Lo sorprendente de este plan está, no solo en la concepción virginal de María, sino en el significado del nombre de Jesús, en paralelo con el de Enmanuel. Según dice el ángel a José, Jesús significa que Dios salva al pueblo de los pecados. Acaz había pedido verse libre de los ejércitos extranjeros. Dios va siempre más allá de las expectativas humanas. Salva del pecado. Enmanuel significa «Dios con nosotros». Se ha cumplido, por tanto, lo del signo de Isaías en lo hondo del abismo o en lo alto del cielo. El Enmanuel viene del cielo, o mejor dicho, de más allá del cielo, de la eternidad de Dios. Y desciende no solo a la tierra, en su nacimiento, sino a lo más profundo del abismo cuando guste la muerte por todos. Su descenso al lugar de los muertos será la victoria definitiva sobre la muerte y su señorío. Viene el que es capaz, con su presencia en nuestra carne, llenar al mismo tiempo el cielo, la tierra y el abismo. Por eso, cuando san Pablo hable de la resurrección de Cristo en su himno a los filipenses, dirá que «al nombre de Jesús toda rodilla se doble, en el cielo, en la tierra, en el abismo, y toda lengua proclame: Jesucristo es Señor, para gloria de Dios Padre» (Flp 2,10-11). ¿Puede haber mayor cercanía con el hombre, mayor proximidad? ¿Podía imaginar Acaz, o cualquier hombre asediado por ejércitos internos y externos, un signo más consolador y fecundo?

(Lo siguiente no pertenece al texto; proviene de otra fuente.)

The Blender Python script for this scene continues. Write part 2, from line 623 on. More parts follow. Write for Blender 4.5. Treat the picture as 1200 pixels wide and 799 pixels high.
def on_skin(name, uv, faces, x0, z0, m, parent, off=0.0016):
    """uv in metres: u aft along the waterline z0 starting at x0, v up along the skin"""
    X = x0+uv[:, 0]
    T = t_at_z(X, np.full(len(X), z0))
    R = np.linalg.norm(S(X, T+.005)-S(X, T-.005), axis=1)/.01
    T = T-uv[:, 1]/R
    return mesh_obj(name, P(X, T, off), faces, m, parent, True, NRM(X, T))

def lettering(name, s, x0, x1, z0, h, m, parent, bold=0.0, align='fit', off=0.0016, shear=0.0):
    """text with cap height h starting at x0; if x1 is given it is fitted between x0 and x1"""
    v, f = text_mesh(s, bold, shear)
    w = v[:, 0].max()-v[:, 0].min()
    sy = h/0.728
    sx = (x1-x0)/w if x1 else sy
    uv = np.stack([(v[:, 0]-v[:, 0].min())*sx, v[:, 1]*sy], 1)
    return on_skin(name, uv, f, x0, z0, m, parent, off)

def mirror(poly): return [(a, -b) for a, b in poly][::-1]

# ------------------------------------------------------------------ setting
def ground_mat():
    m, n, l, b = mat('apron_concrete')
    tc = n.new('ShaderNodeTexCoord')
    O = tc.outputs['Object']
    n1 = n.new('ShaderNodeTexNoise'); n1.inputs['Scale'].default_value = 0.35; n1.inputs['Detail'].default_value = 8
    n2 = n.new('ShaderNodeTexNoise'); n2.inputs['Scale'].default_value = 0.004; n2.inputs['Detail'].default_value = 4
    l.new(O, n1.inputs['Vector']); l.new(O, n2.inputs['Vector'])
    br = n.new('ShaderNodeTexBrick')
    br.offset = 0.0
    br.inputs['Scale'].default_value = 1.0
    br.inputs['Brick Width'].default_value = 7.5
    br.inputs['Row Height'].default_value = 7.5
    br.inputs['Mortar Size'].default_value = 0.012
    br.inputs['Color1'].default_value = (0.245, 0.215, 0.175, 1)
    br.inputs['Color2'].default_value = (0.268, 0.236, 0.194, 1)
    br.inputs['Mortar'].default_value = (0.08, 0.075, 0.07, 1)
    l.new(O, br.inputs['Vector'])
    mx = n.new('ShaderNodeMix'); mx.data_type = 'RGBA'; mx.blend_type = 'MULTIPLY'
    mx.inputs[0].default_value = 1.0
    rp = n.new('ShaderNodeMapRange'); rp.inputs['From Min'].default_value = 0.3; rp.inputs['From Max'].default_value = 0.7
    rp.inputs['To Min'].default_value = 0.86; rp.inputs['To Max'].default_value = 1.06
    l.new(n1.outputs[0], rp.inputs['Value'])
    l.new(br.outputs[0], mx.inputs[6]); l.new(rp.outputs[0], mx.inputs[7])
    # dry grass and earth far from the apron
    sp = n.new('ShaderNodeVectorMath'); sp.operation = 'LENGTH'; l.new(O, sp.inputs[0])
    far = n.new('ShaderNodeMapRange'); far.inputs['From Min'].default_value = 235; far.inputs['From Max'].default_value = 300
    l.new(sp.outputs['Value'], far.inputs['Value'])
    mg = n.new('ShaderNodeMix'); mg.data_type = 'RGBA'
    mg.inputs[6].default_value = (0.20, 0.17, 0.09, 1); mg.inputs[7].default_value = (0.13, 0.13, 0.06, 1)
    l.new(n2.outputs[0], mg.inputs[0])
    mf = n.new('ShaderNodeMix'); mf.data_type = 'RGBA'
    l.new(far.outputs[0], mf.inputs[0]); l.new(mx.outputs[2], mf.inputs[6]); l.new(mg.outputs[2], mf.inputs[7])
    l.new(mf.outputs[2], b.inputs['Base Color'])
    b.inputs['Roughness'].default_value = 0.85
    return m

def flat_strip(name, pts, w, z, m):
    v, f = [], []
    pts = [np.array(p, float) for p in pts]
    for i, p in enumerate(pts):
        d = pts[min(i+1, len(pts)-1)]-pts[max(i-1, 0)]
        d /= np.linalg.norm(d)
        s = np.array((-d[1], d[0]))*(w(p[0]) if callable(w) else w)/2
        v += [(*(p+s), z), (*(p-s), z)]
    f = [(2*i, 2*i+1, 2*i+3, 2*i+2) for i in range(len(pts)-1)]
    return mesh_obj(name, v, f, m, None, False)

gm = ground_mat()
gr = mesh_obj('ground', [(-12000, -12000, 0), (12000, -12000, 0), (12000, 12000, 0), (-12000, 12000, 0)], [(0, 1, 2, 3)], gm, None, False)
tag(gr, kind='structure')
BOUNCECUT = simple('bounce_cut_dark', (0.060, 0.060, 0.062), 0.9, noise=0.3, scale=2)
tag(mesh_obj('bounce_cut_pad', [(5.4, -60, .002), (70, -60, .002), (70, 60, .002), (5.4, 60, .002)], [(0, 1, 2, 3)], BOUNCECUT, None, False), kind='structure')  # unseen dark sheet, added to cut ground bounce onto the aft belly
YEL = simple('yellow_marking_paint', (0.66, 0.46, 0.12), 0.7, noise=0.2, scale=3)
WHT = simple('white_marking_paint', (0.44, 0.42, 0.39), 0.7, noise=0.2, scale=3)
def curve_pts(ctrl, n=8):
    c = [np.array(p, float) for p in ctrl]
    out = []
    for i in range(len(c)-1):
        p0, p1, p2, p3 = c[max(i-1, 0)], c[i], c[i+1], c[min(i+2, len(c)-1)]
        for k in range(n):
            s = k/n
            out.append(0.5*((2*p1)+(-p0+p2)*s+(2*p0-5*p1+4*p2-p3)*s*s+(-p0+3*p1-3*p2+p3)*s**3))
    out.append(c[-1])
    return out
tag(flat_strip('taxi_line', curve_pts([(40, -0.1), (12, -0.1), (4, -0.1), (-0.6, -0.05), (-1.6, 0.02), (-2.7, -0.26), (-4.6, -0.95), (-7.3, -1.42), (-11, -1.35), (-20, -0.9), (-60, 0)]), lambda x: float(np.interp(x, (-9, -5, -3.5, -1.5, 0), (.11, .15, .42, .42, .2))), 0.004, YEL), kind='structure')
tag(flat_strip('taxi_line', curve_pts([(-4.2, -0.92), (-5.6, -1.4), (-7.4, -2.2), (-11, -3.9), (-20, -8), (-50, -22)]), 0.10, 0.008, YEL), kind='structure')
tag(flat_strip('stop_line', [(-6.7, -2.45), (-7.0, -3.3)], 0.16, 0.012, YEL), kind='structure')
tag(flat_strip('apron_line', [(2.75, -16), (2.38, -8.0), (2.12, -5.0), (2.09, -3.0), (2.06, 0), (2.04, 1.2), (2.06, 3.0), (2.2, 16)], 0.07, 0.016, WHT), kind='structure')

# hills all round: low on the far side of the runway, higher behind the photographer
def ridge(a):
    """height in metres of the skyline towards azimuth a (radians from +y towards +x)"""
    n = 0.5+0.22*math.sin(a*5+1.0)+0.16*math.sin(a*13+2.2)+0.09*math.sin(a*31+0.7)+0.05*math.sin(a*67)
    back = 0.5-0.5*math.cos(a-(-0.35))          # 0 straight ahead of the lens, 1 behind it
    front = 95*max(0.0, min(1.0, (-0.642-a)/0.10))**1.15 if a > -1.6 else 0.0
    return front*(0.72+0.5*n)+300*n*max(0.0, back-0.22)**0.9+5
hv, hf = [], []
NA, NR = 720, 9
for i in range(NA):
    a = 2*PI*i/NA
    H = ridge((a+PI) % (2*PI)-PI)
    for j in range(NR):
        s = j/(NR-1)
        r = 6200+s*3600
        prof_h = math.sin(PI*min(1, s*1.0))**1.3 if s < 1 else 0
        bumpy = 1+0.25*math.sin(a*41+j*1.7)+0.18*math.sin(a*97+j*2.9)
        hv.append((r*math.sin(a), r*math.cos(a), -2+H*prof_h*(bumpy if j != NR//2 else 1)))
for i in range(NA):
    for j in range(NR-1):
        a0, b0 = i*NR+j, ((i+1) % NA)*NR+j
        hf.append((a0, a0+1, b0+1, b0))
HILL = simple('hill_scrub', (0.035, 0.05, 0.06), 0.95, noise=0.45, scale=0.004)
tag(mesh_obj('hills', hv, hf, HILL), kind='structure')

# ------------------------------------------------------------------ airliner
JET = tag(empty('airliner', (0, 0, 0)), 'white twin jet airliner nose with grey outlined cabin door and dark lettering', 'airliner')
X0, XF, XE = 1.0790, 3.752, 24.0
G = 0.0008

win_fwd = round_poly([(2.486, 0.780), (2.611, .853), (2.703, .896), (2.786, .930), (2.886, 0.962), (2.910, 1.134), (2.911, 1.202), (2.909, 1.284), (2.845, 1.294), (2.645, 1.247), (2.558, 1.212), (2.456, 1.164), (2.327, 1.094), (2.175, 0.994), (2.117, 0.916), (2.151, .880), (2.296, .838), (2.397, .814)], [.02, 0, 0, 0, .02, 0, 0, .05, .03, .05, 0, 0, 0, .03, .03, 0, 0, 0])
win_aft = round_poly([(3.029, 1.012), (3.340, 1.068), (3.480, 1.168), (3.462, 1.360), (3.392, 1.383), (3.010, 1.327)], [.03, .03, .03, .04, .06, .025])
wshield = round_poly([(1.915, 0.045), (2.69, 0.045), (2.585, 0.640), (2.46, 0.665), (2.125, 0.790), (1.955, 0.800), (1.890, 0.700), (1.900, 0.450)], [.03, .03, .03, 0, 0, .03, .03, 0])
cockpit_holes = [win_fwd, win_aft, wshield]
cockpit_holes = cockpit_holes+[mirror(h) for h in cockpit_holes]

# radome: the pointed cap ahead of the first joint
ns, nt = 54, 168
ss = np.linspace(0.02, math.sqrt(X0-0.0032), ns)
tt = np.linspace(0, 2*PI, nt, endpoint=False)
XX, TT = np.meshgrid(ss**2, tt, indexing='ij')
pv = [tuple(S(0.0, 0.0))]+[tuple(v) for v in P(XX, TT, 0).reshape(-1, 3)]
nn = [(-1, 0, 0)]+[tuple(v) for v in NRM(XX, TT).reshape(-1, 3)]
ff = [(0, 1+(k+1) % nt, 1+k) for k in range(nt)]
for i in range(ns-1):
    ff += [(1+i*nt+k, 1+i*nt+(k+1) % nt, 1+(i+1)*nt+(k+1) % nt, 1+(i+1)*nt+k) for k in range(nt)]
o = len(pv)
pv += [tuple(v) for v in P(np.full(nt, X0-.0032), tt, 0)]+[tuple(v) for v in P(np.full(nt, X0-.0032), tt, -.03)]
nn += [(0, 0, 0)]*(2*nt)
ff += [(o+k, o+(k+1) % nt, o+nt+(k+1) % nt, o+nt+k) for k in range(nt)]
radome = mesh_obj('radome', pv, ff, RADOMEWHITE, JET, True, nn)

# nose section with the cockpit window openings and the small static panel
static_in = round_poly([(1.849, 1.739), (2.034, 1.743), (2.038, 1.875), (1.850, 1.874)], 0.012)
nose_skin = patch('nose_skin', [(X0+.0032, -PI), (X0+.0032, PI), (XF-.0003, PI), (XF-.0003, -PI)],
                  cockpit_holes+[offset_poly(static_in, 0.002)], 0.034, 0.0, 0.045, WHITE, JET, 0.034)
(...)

Dios ha tomado la iniciativa. Ha superado las esperanzas del hombre destinado a morir. Ha intervenido en la historia de manera insospechada. Por ello, no debe extrañarnos que en este último domingo de Adviento la Iglesia fije su mirada en María, la «señal» de Dios, la virgen que está encinta y nos dará en la noche santa de Navidad, al Enmanuel, el Dios con nosotros.